** SHORT EXERCISE **
Everything from the first line down to the line containing "COL = scene.collection" is to be retyped exactly, both ends included, with pictures left out.

** RECORDED INFORMATION **

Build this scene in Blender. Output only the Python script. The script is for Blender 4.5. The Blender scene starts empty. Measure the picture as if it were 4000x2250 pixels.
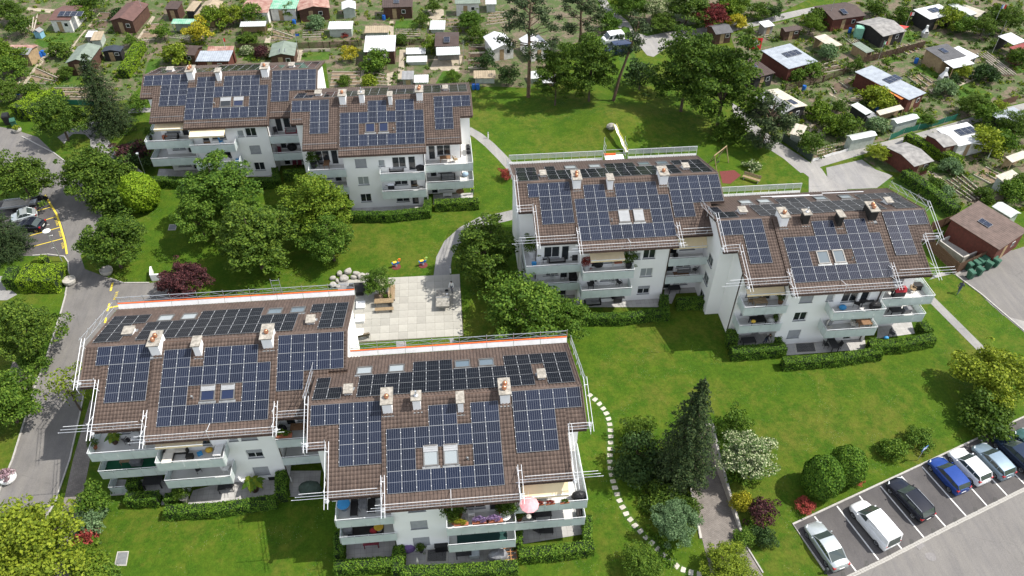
import bpy, math, random
import numpy as np
from mathutils import Matrix, Vector, noise
from mathutils.geometry import delaunay_2d_cdt
R = math.radians
scene = bpy.context.scene
COL = scene.collection

cam_d = bpy.data.cameras.new('camera')
cam_d.sensor_width = 36.0
cam_d.lens = 26.893
cam_d.clip_start = 0.5
cam_d.clip_end = 3000.0
cam = bpy.data.objects.new('camera', cam_d)
COL.objects.link(cam)
yaw, pitch, roll = R(5.74024), R(42.56831), R(-0.41777)
fwd = Vector((math.sin(yaw) * math.cos(pitch), math.cos(yaw) * math.cos(pitch), -math.sin(pitch)))
rgt = Vector((math.cos(yaw), -math.sin(yaw), 0))
dwn = fwd.cross(rgt)
r2 = math.cos(roll) * rgt + math.sin(roll) * dwn
d2 = -math.sin(roll) * rgt + math.cos(roll) * dwn
cam.matrix_world = Matrix(((r2.x, -d2.x, -fwd.x, 0), (r2.y, -d2.y, -fwd.y, 0), (r2.z, -d2.z, -fwd.z, 61.2), (0, 0, 0, 1)))
scene.camera = cam

SUN_EL, SUN_AZ = R(55), R(-1.5)            # azimuth from +X towards +Y
world = bpy.data.worlds.new('World')
scene.world = world
world.use_nodes = True
wn = world.node_tree
bg = wn.nodes['Background']
sky = wn.nodes.new('ShaderNodeTexSky')
sky.sky_type = 'NISHITA'
sky.sun_disc = False
sky.sun_elevation = SUN_EL
sky.sun_rotation = R(90) - SUN_AZ
sky.air_density = 1.0
sky.dust_density = 1.5
sky.ozone_density = 1.0
tcw = wn.nodes.new('ShaderNodeTexCoord')
nzw = wn.nodes.new('ShaderNodeTexNoise')
nzw.inputs['Scale'].default_value = 2.6
nzw.inputs['Detail'].default_value = 6
nzw.inputs['Roughness'].default_value = 0.6
wn.links.new(tcw.outputs['Generated'], nzw.inputs['Vector'])
rpw = wn.nodes.new('ShaderNodeValToRGB')
rpw.color_ramp.elements[0].position = 0.36
rpw.color_ramp.elements[1].position = 0.62
wn.links.new(nzw.outputs['Fac'], rpw.inputs['Fac'])
mxw = wn.nodes.new('ShaderNodeMix')
mxw.data_type = 'RGBA'
mxw.inputs[7].default_value = (5.4, 5.45, 5.6, 1)
wn.links.new(rpw.outputs['Color'], mxw.inputs[0])
wn.links.new(sky.outputs['Color'], mxw.inputs[6])
wn.links.new(mxw.outputs[2], bg.inputs['Color'])
bg.inputs['Strength'].default_value = 0.15
sun_d = bpy.data.lights.new('sun', 'SUN')
sun_d.energy = 4.5
sun_d.angle = R(0.53)
sun_d.color = (1.0, 0.955, 0.88)
sun = bpy.data.objects.new('sun', sun_d)
COL.objects.link(sun)
sdir = Vector((math.cos(SUN_EL) * math.cos(SUN_AZ), math.cos(SUN_EL) * math.sin(SUN_AZ), math.sin(SUN_EL)))
sun.rotation_euler = sdir.to_track_quat('Z', 'Y').to_euler()
sun.location = sdir * 200
scene.view_settings.view_transform = 'Standard'
scene.view_settings.look = 'None'
scene.view_settings.exposure = 0.55
scene.view_settings.gamma = 1.0
scene.view_settings.use_curve_mapping = False
scene.render.engine = 'CYCLES'
scene.cycles.use_denoising = True
scene.cycles.max_bounces = 5
scene.cycles.use_adaptive_sampling = True
scene.cycles.adaptive_threshold = 0.02
scene.cycles.diffuse_bounces = 3
scene.cycles.glossy_bounces = 3
scene.cycles.transmission_bounces = 4
scene.cycles.transparent_max_bounces = 6

def gz(y):                                  # the site falls gently towards the car park
 return 0.032 * (y - 38.0)

MATS = {}

def nodes_of(name):
 m = bpy.data.materials.new(name)
 m.use_nodes = True
 nt = m.node_tree
 b = nt.nodes['Principled BSDF']
 return m, nt, b

def ramp(nt, src, stops):
 r = nt.nodes.new('ShaderNodeValToRGB')
 el = r.color_ramp.elements
 while len(el) < len(stops):
  el.new(0.5)
 for e, (p, c) in zip(el, stops):
  e.position = p
  e.color = (c[0], c[1], c[2], 1)
 nt.links.new(src, r.inputs['Fac'])
 return r.outputs['Color']

def tex_noise(nt, scale, detail=4, rough=0.55, coord='Object', vec=None):
 n = nt.nodes.new('ShaderNodeTexNoise')
 n.inputs['Scale'].default_value = scale
 n.inputs['Detail'].default_value = detail
 n.inputs['Roughness'].default_value = rough
 if vec is None:
  tc = nt.nodes.new('ShaderNodeTexCoord')
  vec = tc.outputs[coord]
 nt.links.new(vec, n.inputs['Vector'])
 return n.outputs['Fac']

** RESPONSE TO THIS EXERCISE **
Build this scene in Blender. Output only the Python script. The script is for Blender 4.5. The Blender scene starts empty. Measure the picture as if it were 4000x2250 pixels.
import bpy, math, random
import numpy as np
from mathutils import Matrix, Vector, noise
from mathutils.geometry import delaunay_2d_cdt
R = math.radians
scene = bpy.context.scene
COL = scene.collection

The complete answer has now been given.